Datacentre Transformation Needed, but not Understood

Datacentre Transformation Needed, but not Understood

By Greg McNevin

November 10, 2008: IDC has tackled the complexities surrounding data centre transformation at its latest Asia/Pacific InfraVision conference, with an end user survey finding that the top three challenges businesses face are expansion into new business opportunities, controlling cost of businesses, and improving customer satisfaction.

Conducted across 14 key markets in Asia/Pacific (including Japan), the analyst firm’s 2008 "Continuum" End User Survey canvassed 3500 CIOs, IT Directors, and/or IT Managers responsible for the IT decision-making process.

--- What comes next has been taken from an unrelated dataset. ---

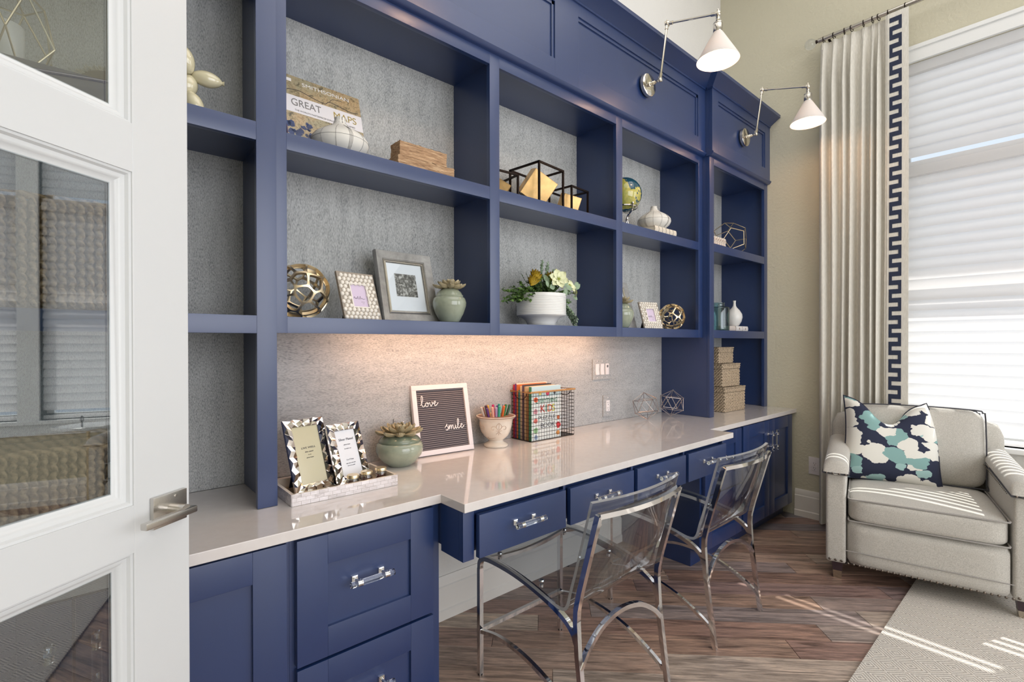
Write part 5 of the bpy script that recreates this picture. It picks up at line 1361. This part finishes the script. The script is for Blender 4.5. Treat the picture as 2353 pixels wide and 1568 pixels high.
# faceted mirror-silver frames
def facet_frame(label, x, y, yaw, lean, w, hh, card, lines, sc_name, scz):
    t = framed('photo_frame', label, 'picture frame', x, y, CT+.0072, yaw, lean, 'faceted silver photo frames')
    bw_ = .026; ow, oh = w-2*bw_, hh-2*bw_; mb = MB()
    def strip(p0, p1, q0, q1, n):
        "facets between outer edge p0-p1 and inner edge q0-q1"
        for i in range(n):
            a, b = Vector(p0).lerp(p1, i/n), Vector(p0).lerp(p1, (i+1)/n); c, d = Vector(q0).lerp(q1, i/n), Vector(q0).lerp(q1, (i+1)/n)
            m1 = (a+b)/2*.78+(c+d)/2*.22+Vector((0, -.0075, 0)); m2 = (a+b)/2*.30+(c+d)/2*.70+Vector((0, -.010, 0))
            e1 = (a+c)/2+Vector((0, -.0012, 0)); e2 = (b+d)/2+Vector((0, -.0012, 0))
            mb.add([a, b, d, c, m1, m2, e1, e2], [(0, 1, 4), (0, 4, 6), (6, 4, 5), (6, 5, 3), (3, 5, 2), (2, 5, 7), (7, 5, 4), (7, 4, 1)])
    A, B, C, D = (-w/2, 0, 0), (w/2, 0, 0), (w/2, 0, hh), (-w/2, 0, hh)
    a, b, c, d = (-ow/2, -.001, bw_), (ow/2, -.001, bw_), (ow/2, -.001, hh-bw_), (-ow/2, -.001, hh-bw_)
    nx, nz = 4, 6
    for i in (0,): strip(A, B, a, b, nx); strip(B, C, b, c, nz); strip(C, D, c, d, nx); strip(D, A, d, a, nz)
    obj('faceted_border', mb, 'mirror_silver', t, local=True, smooth=0)
    mb = MB()
    for q in ((-w/2, w/2, 0, bw_), (-w/2, w/2, hh-bw_, hh), (-w/2, -ow/2, bw_, hh-bw_), (ow/2, w/2, bw_, hh-bw_)): mb.box(q[0], q[1], .0003, .008, q[2], q[3])
    obj('frame_body', mb, 'mirror_silver', t, local=True, smooth=0)
    c_ = obj('card', MB().box(-ow/2, ow/2, .001, .003, bw_, hh-bw_), card, t, local=True, smooth=0)
    for s, sz, z_, xs_ in lines: text('card_text', s, sz, at(0, .0007, z_), 'ink', c_, xs=xs_)
    obj('backing', MB().box(-w/2+.003, w/2-.003, .0085, .011, .003, hh-.003), 'easel', t, local=True, smooth=0)
    z1 = hh*.66; yb = .36*hh; y2, z2 = yb*math.cos(lean), yb*math.sin(lean)
    mb = MB().add([(-w*.2, .0115, z1), (w*.2, .0115, z1), (w*.30, y2, z2+.003), (-w*.30, y2, z2+.003), (-w*.2, .0140, z1), (w*.2, .0140, z1), (w*.30, y2+.003, z2+.004), (-w*.30, y2+.003, z2+.004)], [(0, 1, 2, 3), (7, 6, 5, 4), (0, 4, 5, 1), (1, 5, 6, 2), (2, 6, 7, 3), (3, 7, 4, 0)])
    obj('easel_strut', mb, 'easel', t, local=True, smooth=0); return t
facet_frame('taller faceted silver frame with a champagne card, at the left of the tray', .560, .030, .25, .33, .142, .236, 'card_champ',
    [('LIVE WELL', .0085, .140, 1.3), ('silver plated', .006, .127, 1), ('4 x 6', .005, .117, 1), ('photo frame', .005, .108, 1)], 0, 0)
facet_frame('shorter faceted silver frame with a white card, at the middle of the tray', .690, .035, .22, .36, .128, .208, 'card_white',
    [('Silver Plated', .0115, .150, 1), ('photo frame', .005, .132, 1), ('for indoor use', .0045, .118, 1), ('5 x 7 Print', .0065, .080, 1), ('wipe with a soft cloth', .0042, .068, 1), ('do not use polish', .0042, .060, 1)], 0, 0)
for i, (x, y, where) in enumerate(((.657, -.022, 'leftmost'), (.711, -.006, 'middle'), (.768, .006, 'rightmost'))):
    t = thing('spice_jar', where+' of three small gold-lidded jars of rose beads on the tray', 'jar', (x, y, CT+.0063), group='small jars of beads on the tray')
    obj('glass', MB().lathe([(.001, 0), (.016, 0), (.0185, .003), (.0190, .012), (.0185, .024), (.0155, .031), (.0150, .036), (.0138, .036), (.0145, .030), (.0173, .024), (.0178, .012), (.0172, .004), (.001, .003)], (0, 0, 0), 32), 'clear_glass', t, local=True, smooth=60)
    mb = MB(); rr = random.Random(i)
    for k in range(150):
        a = rr.random()*2*PI; q = .0158*math.sqrt(rr.random()); mb.ball((q*math.cos(a), q*math.sin(a), .0055+rr.random()*.017), .0019, 5, 3)
    obj('beads', mb, 'beads', t, local=True, smooth=0)['kind'] = 'stuff'
    obj('lid', MB().lathe([(.001, .0365), (.0182, .0345), (.0190, .0350), (.0192, .0425), (.0180, .0450), (.001, .0455)], (0, 0, 0), 36), 'champagne', t, local=True, smooth=40)

# letter board
lb = thing('letter_board', 'square grey felt letter board reading love and smile, leaning on the wall', 'letter board', (1.178, .232, CT+.0005), (-.215, 0, -.073))
w, hh, fr = .276, .298, .021
for q in ((-w/2, w/2, 0, fr), (-w/2, w/2, hh-fr, hh), (-w/2, -w/2+fr, fr, hh-fr), (w/2-fr, w/2, fr, hh-fr)): obj('frame_bar', MB().cbox(q[0], q[1], -.020, 0.0, q[2], q[3], .0012), 'white_frame', lb, local=True)
obj('felt_back', MB().box(-w/2+fr, w/2-fr, -.008, -.002, fr, hh-fr), 'felt_dark', lb, local=True, smooth=0)
n = 30; pz = (hh-2*fr)/n; s0 = None
for i in range(n):
    if s0 is None: s0 = obj('felt_slat', MB().box(-w/2+fr, w/2-fr, -.0125, -.0078, 0, pz*.60), 'felt', lb, local=True, smooth=0); s = s0
    else: s = s0.copy(); COL.objects.link(s); s.parent = lb
    s.location = (0, 0, fr+pz*(i+.2))
def script(name, strokes, x, z, k):
    mb = MB()
    for st_ in strokes: mb.tube(cat_rom([(x+p[0]*k, -.0150, z+p[1]*k) for p in st_], 5), .0021, 6)
    obj(name, mb, 'white_plastic', lb, local=True, smooth=60)
love = [[(-.05, .35), (.25, .75), (.62, 1.6), (.60, 2.35), (.36, 2.45), (.25, 1.7), (.30, .6), (.55, .05), (.95, .15), (1.22, .55)],
        [(1.70, .95), (1.35, .80), (1.22, .35), (1.45, .02), (1.85, .15), (1.95, .6), (1.72, .95), (1.66, .72), (1.95, .66), (2.35, .92)],
        [(2.35, .92), (2.45, .4), (2.62, .05), (2.95, .45), (3.00, .95), (2.92, 1.0), (3.05, .80), (3.45, .62), (3.85, .80), (3.82, 1.12), (3.52, 1.0), (3.48, .45), (3.70, .08), (4.15, .30), (4.55, .78)]]
script('word_love', love, -.100, .205, .0186)
smile = [[(-.1, .55), (.25, .85), (.55, 1.35), (.55, .9), (.82, .45), (.70, .02), (.32, -.1), (.16, .12)],
         [(.60, .05), (.95, .30), (1.15, 1.0), (1.15, .4), (1.10, .02), (1.35, .7), (1.62, 1.0), (1.72, .7), (1.66, .05), (1.95, .75), (2.20, 1.0), (2.30, .6), (2.30, .2), (2.50, .02), (2.85, .4), (2.98, 1.0)],
         [(2.98, 1.0), (2.98, .4), (3.15, .02), (3.55, .5), (3.95, 1.4), (4.00, 2.2), (3.80, 2.4), (3.62, 1.8), (3.60, .6), (3.80, .05), (4.2, .3), (4.52, .62), (4.88, .82), (4.86, 1.10), (4.58, 1.02), (4.50, .5), (4.70, .08), (5.10, .26), (5.48, .7)]]
script('word_smile', smile, .006, .098, .0176)

# footed pot with fleur-de-lis
pt = thing('footed_pot', 'cream footed ceramic pot with a raised fleur-de-lis, full of marker pens', 'pot', (1.438, .200, CT))
pp = [(.001, 0), (.054, 0), (.0575, .004), (.057, .010), (.047, .017), (.036, .023), (.034, .030), (.044, .038), (.058, .052), (.068, .072), (.0735, .094), (.0765, .116), (.080, .127), (.0885, .133), (.0925, .138), (.0915, .142), (.087, .1425), (.076, .132), (.070, .110), (.064, .080), (.050, .052), (.001, .044)]
obj('pot_wall', MB().lathe(pp, (0, 0, 0), 64), 'cream_ceramic', pt, local=True, smooth=50)
obj('rim_wear', MB().lathe([(.0922, .1365), (.0931, .1385), (.0921, .1405)], (0, 0, 0), 64), 'distress', pt, local=True)['kind'] = 'stuff'
def on_pot(a, z, off=.001):
    for i in range(8, 14):
        (r0, z0), (r1, z1) = pp[i], pp[i+1]
        if z0 <= z <= z1: r = r0+(r1-r0)*(z-z0)/(z1-z0)+off; break
    else: r = .075
    return Vector((r*math.cos(a), r*math.sin(a), z))
for ac_, nm_ in ((math.radians(-118), 0), (math.radians(-200), 1)):
    mb = MB(); k = .0150
    F_ = [[(0, .055), (-.010, .040), (-.011, .025), (0, .008)], [(0, .055), (.010, .040), (.011, .025), (0, .008)], [(-.003, .010), (-.014, .030), (-.026, .034), (-.034, .024), (-.030, .012), (-.022, .014)], [(.003, .010), (.014, .030), (.026, .034), (.034, .024), (.030, .012), (.022, .014)],
          [(-.014, .006), (0, .003), (.014, .006)], [(0, .006), (-.006, -.010), (-.014, -.016)], [(0, .006), (.006, -.010), (.014, -.016)], [(0, .006), (0, -.022)], [(0, .05), (0, .01)]]
    for st_ in F_: mb.tube(cat_rom([on_pot(ac_+p[0]*1.0/.072, .078+p[1]*.72) for p in st_], 5), .0016, 6)
    obj('fleur_de_lis', mb, solid('fleur_glaze', (206, 186, 170), .3), pt, local=True)
mb = MB()
mb.tube([on_pot(math.radians(-165)+i*.10, .050+.002*math.cos(i), .0005) for i in range(7)], .0008, 5)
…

It benchmarked IT spending, IT setup, IT planning environment, across a broad range of technology areas, and found that while most end-users realise the need to transform their data centres, they are at a loss on where to start and who they should partner with.

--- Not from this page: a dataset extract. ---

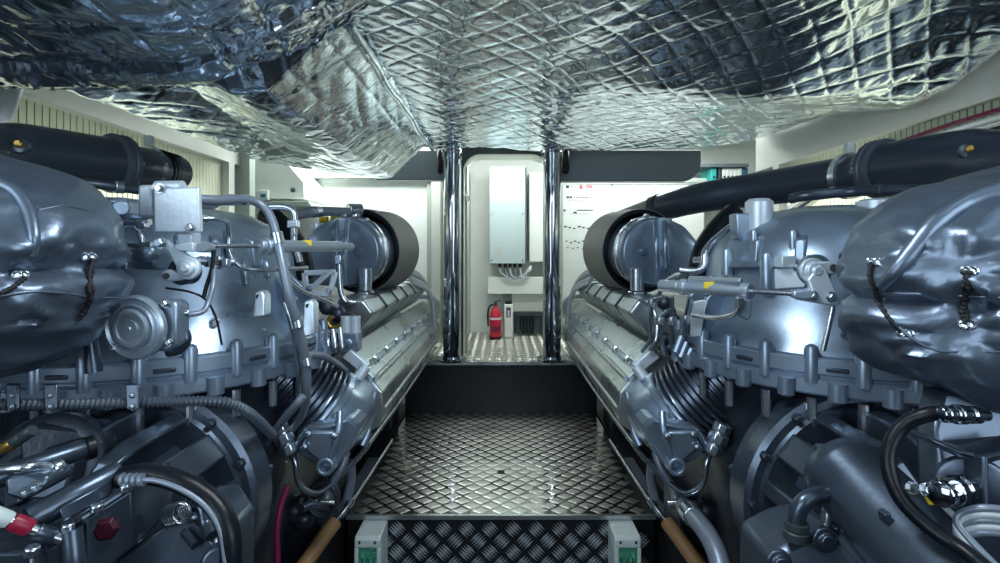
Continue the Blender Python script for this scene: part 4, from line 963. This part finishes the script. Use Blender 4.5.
# ================================================================== TAN SLEEVES, RAILS
for s, lab in ((-1, 'tan sleeved rod leaning beside the breaker box and crimson cable'), (1, 'tan sleeved rod leaning beside the breaker box and fat grey hose')):
    def M(px, py, d): p_ = W(px, py, d); p_.x *= s; return p_
    t = thing('sleeved_rod', M(690, 560, 1.85), lab, 'rod', 'tan sleeved rods')
    MB().tube([M(667, 522, 1.95), M(681, 541, 1.88), M(708, 580, 1.78)], .028, 16).build('sleeve', 'tan', t)
    MB().tube([M(610, 440, 2.6), M(640, 486, 2.15), M(652, 503, 2.0), M(668, 523, 1.945)], .008, 10).build('rod', 'steel', t)
    MB().cyl(M(650, 500, 2.02), M(655, 507, 1.99), .016, 10).build('rod_joint', 'nut', t, .002)
    t2 = MB().prism([(s * .690, 2.21, .0), (s * .75, 2.21, .0), (s * .75, 2.21, -.02), (s * .69, 2.21, -.02)], (0, .62, 0)).build('trim_rail_' + ('left' if s < 0 else 'right'), 'hose', None, .006); struct(t2)
    sbox('trim_stringer_' + ('left' if s < 0 else 'right'), 'dark', *sorted((s * .70, s * .80)), 1.2, 3.9, -.70, -.02)

# ================================================================== GEARBOXES
G = thing('marine_gearbox', W(960, 600, 1.0), 'grey marine gearbox with chrome cable glands and a looping black cable', 'gearbox')
def gtube(pts, r, nm, m='gear', par=None, seg=14, bevel=0): return MB().tube([W(*q) for q in pts], r, seg).build(nm, m, par or G, bevel)
a = W(850, 478, 1.12); b = W(975, 610, .80)
GB = MB().lathe([(.070, -.02), (.092, -.015), (.094, .0), (.094, .02), (.088, .03), (.089, (b - a).length)], a, b - a, 40).build('barrel', 'gear', G)
MB().prism([W(826, 450, 1.13), W(846, 452, 1.12), W(842, 470, 1.12), W(840, 525, 1.1), W(826, 525, 1.11)], (0, .05, 0)).build('neck_plate', 'gear', G, .008)
gtube([(829, 456, 1.11), (829, 490, 1.10), (827, 524, 1.09)], .012, 'stay_rod', 'steel')
bolt(G, W(831, 455, 1.11), (0, 0, 1), .012, .016)
gtube([(840, 492, 1.08), (822, 494, 1.06), (806, 500, 1.05), (798, 512, 1.05), (795, 532, 1.05)], .017, 'elbow_pipe', 'gear')
MB().lathe([(.024, 0), (.024, .012), (.020, .014), (.026, .018), (.026, .034)], W(796, 522, 1.05), (0, 0, -1), 18).build('elbow_collar', 'frame', G)
MB().prism([W(770, 556, 1.06), W(800, 540, 1.06), W(838, 530, 1.05), W(870, 560, 1.0), W(900, 640, .95), W(770, 640, 1.0)], (0, .14, 0)).build('lower_case', 'gear', G, .012)
MB().prism([W(842, 545, 1.02), W(862, 532, 1.03), W(945, 600, .84), W(925, 640, .84)], (0, .10, 0)).build('web', 'gear', G, .010)
for q in ((823, 538), (777, 560)): 
    MB().lathe([(.026, 0), (.026, .01), (.016, .012), (.016, .022)], W(*q, 1.04), (0, -1, 0), 18).build('case_plug', 'gear', G, .002)
# hydraulic block with glands
HB = MB().prism([W(938, 430, .90), W(942, 392, .94), W(1040, 396, .92), W(1040, 520, .86), W(972, 520, .86), W(940, 505, .89)], (0, .05, 0)).build('valve_block', 'gear', G, .008)
MB().prism([W(931, 437, .875), W(960, 450, .85), W(985, 456, .83), W(1040, 442, .83), W(1040, 450, .83), W(985, 466, .83), W(960, 458, .85), W(931, 443, .875)], (0, .05, 0)).build('block_lip', 'gear', HB, .006)
MB().prism([W(984, 458, .82), W(990, 456, .82), W(990, 530, .82), W(984, 530, .82)], (0, .04, 0)).build('block_edge', 'gear', HB, .006)
def gland(p_, ax, r, nm, par): return MB().lathe([(r * .7, -.01), (r * .7, .01), (r, .012), (r, .03), (r * .85, .032), (r * .85, .042), (r * 1.1, .044), (r * 1.1, .062), (r * .8, .066), (r * .8, .074), (r * .95, .076), (r * .95, .088), (r * .55, .094)], p_, ax, 20).build(nm, 'chrome', par, .002)
gland(W(982, 415, .86), (-1, -.25, .1), .015, 'cable_gland', G)
gland(W(968, 486, .84), (-1, -.45, .05), .022, 'cable_gland', G)
MB().lathe([(.055, 0), (.055, .012), (.048, .016)], W(972, 487, .865), (-.6, -1, .05), 30).build('gland_boss', 'gear', G, .003)
gtube([(956, 413, .85), (930, 414, .86), (905, 424, .88), (890, 446, .88), (889, 470, .87), (902, 500, .85), (930, 528, .82), (965, 552, .78), (1005, 585, .72)], .0125, 'black_cable', 'black', None, 14)
gtube([(934, 487, .83), (930, 496, .83), (938, 500, .82), (950, 512, .82), (964, 524, .81)], .005, 'sensor_lead', 'hosewhite')
MB().cyl(W(929, 495, .825), W(934, 504, .82), .0075, 12).build('lead_boot', 'yellow', G, .002)
for q in ((912, 488, .86), (955, 488, .80), (926, 490, .825)): bolt(G, W(*q), (-.3, -1, .4), .008, .014)
for k in range(5): gtube([(1020, 512 + k * 6, .76), (985, 508 + k * 6, .78), (962, 513 + k * 6, .80), (958, 524 + k * 6, .80), (975, 545 + k * 6, .78), (1010, 580 + k * 6, .74)], .0058, 'grey_cable', 'hosewhite' if k % 2 else 'hose')
for q in ((885, 515), (903, 523)): MB().prism([W(q[0], q[1], .90), W(q[0] + 6, q[1] - 2, .90), W(q[0] + 8, q[1] + 8, .90), W(q[0] + 2, q[1] + 10, .90)], (0, .02, 0)).build('cable_clip', 'gear', G, .002)

G = thing('marine_gearbox', W(60, 610, .95), 'grey marine gearbox with a dark red hexagonal plug and red-sleeved rod', 'gearbox')
# plate case with the plug
MB().prism([W(84, 519, .90), W(133, 488, .96), W(136, 545, .96), W(110, 566, .93), W(84, 600, .90)], (-.02, .14, 0)).build('plug_case', 'gear', G, .006)
MB().prism([W(78, 517, .885), W(131, 484, .95), W(134, 489, .95), W(82, 523, .885)], (0, .10, 0)).build('case_lid', 'gear', G, .004)
MB().lathe([(.022, 0), (.022, .006), (.017, .010), (.016, .012)], W(107, 528, .925), Vector((.35, -1, .1)), 6).build('hex_plug', 'crimson', G, .001)
for q in ((97, 508, .90), (126, 488, .94), (68, 527, .87)): 
    MB().cyl(W(q[0], q[1] + 4, q[2]), W(q[0], q[1] - 4, q[2]), .010, 14).build('cap_screw', 'nut', G, .003)
gtube([(72, 530, .87), (75, 565, .86), (76, 610, .86)], .016, 'corner_post', 'gear')
MB().prism([W(30, 560, .84), W(70, 534, .87), W(72, 640, .87), W(30, 640, .84)], (-.02, .12, 0)).build('front_case', 'gear', G, .006)
MB().prism([W(-20, 552, .82), W(20, 553, .82), W(34, 548, .83), W(40, 640, .83), W(-20, 640, .82)], (0, .10, 0)).build('side_case', 'gear', G, .006)
MB().cyl(W(31, 556, .825), W(33, 546, .825), .011, 12).build('cap_screw', 'nut', G, .003)
# lying cylinders
def bar3(a, b, r, nm, m='gear'): return MB().lathe([(r * .9, 0), (r, .004), (r, (Vector(b) - Vector(a)).length - .004), (r * .9, (Vector(b) - Vector(a)).length)], a, Vector(b) - Vector(a), 24).build(nm, m, G)
bar3(W(28, 520, .86), W(120, 472, .98), .0235, 'spool_cylinder'); 
MB().prism([W(58, 508, .86), W(95, 488, .91), W(97, 504, .905), W(61, 524, .86)], (0, .04, 0)).build('spool_cover', 'gear', G, .004)
bar3(W(-10, 480, .90), W(88, 448, 1.02), .020, 'upper_cylinder')
MB().lathe([(.024, 0), (.024, .012)], W(86, 449, 1.015), W(88, 448, 1.02) - W(-10, 480, .9), 20).build('cylinder_ring', 'black', G)
MB().prism([W(2, 478, .86), W(26, 472, .88), W(46, 478, .88), W(46, 490, .88), W(20, 503, .86), W(4, 496, .86)], (0, .06, 0)).build('manifold_block', 'gear', G, .008)
for q in ((27, 491), (37, 486)): MB().lathe([(.009, 0), (.009, .006), (.005, .006), (.005, .002)], W(*q, .868), (0, -1, .1), 16).build('port', 'nut', G)
gtube([(-6, 470, .88), (22, 468, .88), (40, 466, .9), (58, 470, .92)], .009, 'cover_rail', 'steel')
bar3(W(52, 470, .91), W(62, 465, .925), .014, 'port_nut', 'nut')
# rod with red sleeve
bar3(W(-30, 506, .80), W(62, 540, .86), .0085, 'red_rod', 'steel'); bar3(W(12, 521, .826), W(31, 528.5, .84), .0135, 'red_sleeve', 'redcap'); bar3(W(-12, 512, .81), W(10, 520.5, .826), .013, 'rod_end', 'plastic')
bar3(W(36, 531, .84), W(56, 538, .86), .013, 'rod_nut', 'gear')
# black hose over the case
gtube([(120, 478, .96), (150, 474, .97), (180, 482, .97), (208, 498, .97), (224, 518, .96), (231, 545, .95), (230, 590, .94)], .020, 'black_hose', 'black', None, 16)
gtube([(122, 484, .94), (150, 480, .945), (178, 488, .945), (204, 505, .945), (220, 530, .94), (226, 565, .93)], .005, 'grey_lead', 'hose')
for k in range(4): bar3(W(122 + k * 6, 480 + k * .2, .945), W(126 + k * 6, 479 + k * .2, .945), .0125 , 'hose_crimp', 'hose')
# sloping lower case
MB().prism([W(112, 563, .95), W(172, 520, 1.03), W(200, 517, 1.05), W(216, 545, 1.0), W(216, 640, .98), W(112, 640, .95)], (0, .16, 0)).build('lower_case', 'gear', G, .012)
gtube([(184, 532, 1.015), (195, 546, .99)], .008, 'cast_rib', 'gear')
MB().lathe([(.030, 0), (.030, .02), (.024, .03)], W(220, 558, .97), (.3, -1, .3), 18).build('case_plug', 'gear', G, .003)
for k in range(5): MB().tube([W(176, 516, 1.02) + Vector((.007 * k - .01 + .018 * math.cos(a_), -.003 * k, .02 * math.sin(a_) + .003 * k)) for a_ in [2 * PI * i / 12 for i in range(13)]], .004, 6, 2).build('spring_coil', 'steel', G)
gtube([(190, 506, 1.04), (202, 508, 1.03), (206, 524, 1.02), (212, 536, 1.0)], .012, 'elbow_pipe', 'gear')
for q in ((152, 515, 1.06), (191, 500, 1.07), (155, 505, 1.1)): MB().cyl(W(q[0], q[1] + 5, q[2]), W(q[0], q[1] - 5, q[2]), .014, 6).build('cap_screw', 'nut', G, .003)
MB().lathe([(.13, 0), (.13, .05), (.11, .06)], W(60, 470, 1.18), (.1, -1, .3), 36).build('cooler_cover', 'paint_dark', G, .006)
MB().prism([W(18, 432, 1.10), W(26, 426, 1.12), W(84, 430, 1.16), W(92, 438, 1.16), W(92, 462, 1.14), W(20, 462, 1.10)], (0, .08, 0)).build('cooler_hood', 'paint_dark', G, .014)
for k in range(4): bar3(W(-5 + k * 9, 455 - k * 6, 1.0), W(6 + k * 9, 448 - k * 6, 1.0), .012, 'plug_cap', 'brass' if k == 1 else 'frame')

# ================================================================== LIGHT
def area(name, loc, rot, size, sy, power, col=(.93, 1, .98)):
    l = bpy.data.lights.new(name, 'AREA'); l.shape = 'RECTANGLE'; l.size = size; l.size_y = sy; l.energy = power; l.color = col
    o = bpy.data.objects.new(name, l); C.objects.link(o); o.location = loc; o.rotation_euler = [math.radians(a) for a in rot]
    return o
area('back_lamp', (-1.1, 3.98, 2.2), (0, 0, 0), 1.2, .3, 26)
area('back_lamp', (1.3, 4.2, 2.2), (0, 0, 0), 1.2, .3, 24)
area('corridor_light', (.05, 4.2, 2.2), (0, 0, 0), .6, .3, 7)
area('aisle_lamp', (0, .95, 1.83), (0, 0, 0), .5, .4, 14, (.82, .93, 1))
def aimed(name, loc, to, sx, sy, p, col):
    o = area(name, loc, (0, 0, 0), sx, sy, p, col); o.rotation_euler = (Vector(to) - Vector(loc)).to_track_quat('-Z', 'Y').to_euler(); return o
aimed('corridor_light', (.04, 3.93, 1.84), (.05, 4.8, .55), .5, .06, 5, (.96, 1, .97))  # unseen fill added to brighten the lower corridor wall
aimed('rear_fill', (-1.4, -.8, 1.45), (1.0, 1.5, .95), 2.2, 1.3, 38, (.74, .88, 1))  # pair of unseen soft fills added behind the camera to brighten the engine housings
aimed('rear_fill', (1.4, -.8, 1.45), (-1.0, 1.5, .95), 2.2, 1.3, 38, (.74, .88, 1))
for sx, pw in ((-1, 4.5), (1, 5)):
    o = area('side_fill', (sx * 1.60, 2.5, 1.36), (0, -sx * 92, 0), .08, 1.5, pw, (.97, 1, .97)); o.data.spread = math.radians(125)  # unseen fills added behind the pipes to brighten the side walls
w = bpy.data.worlds.new('World'); scn.world = w; w.use_nodes = True
w.node_tree.nodes['Background'].inputs[0].default_value = (.5, .6, .75, 1); w.node_tree.nodes['Background'].inputs[1].default_value = .02

cam = bpy.data.cameras.new('Camera'); co = bpy.data.objects.new('Camera', cam); C.objects.link(co)
co.location = (0, 0, H); co.rotation_euler = (PI / 2, 0, 0); cam.sensor_width = 36; cam.lens = 18; cam.clip_start = .02
cam.shift_x = -.001; cam.shift_y = -.0295
scn.camera = co
scn.view_settings.view_transform = 'Standard'; scn.view_settings.look = 'None'; scn.view_settings.gamma = 1; scn.view_settings.use_curve_mapping = False
scn.view_settings.exposure = 0.0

IDC says that there is also confusion surrounding the ideal type of datacentre that will serve their needs in the future. Frequent questions include:

  • When do we know if it is time for our data centre to be replaced/refreshed?
  • What kind of power and cooling infrastructure should we build?
  • Which new forms of server and storage architectures should we install?
  • What type of infrastructure software solutions will help us become more efficient and reduce unplanned downtime?
  • How can we become more nimble and adaptive without giving up the ease-of-use which our business is used to?

“A transformation is the need of the day; and we are not talking about replacing any one IT product, but rather rejuvenating the entire data centre that drives IT within an organisation,” says Avneesh Saxena, IDC’s Group Vice President, Asia/Pacific Systems, Storage and Software Research.

“As significant amounts of time, money and effort go into building a new data centre, it is important for end users to be clear about how to plan, build and manage their data centres efficiently.”

IDC classifies data centres today into three primary categories based on the type of business. Avneesh says that Web 2.0 data centres are currently leading the transformation by setting new standards in design and architecture.

“These companies are fairly new and hence starting from scratch in the kind of IT that will support their business model,” he notes, adding that hosted/managed and traditional data centres are the ones that need to transform, in order to stay competitive and meet new business objectives.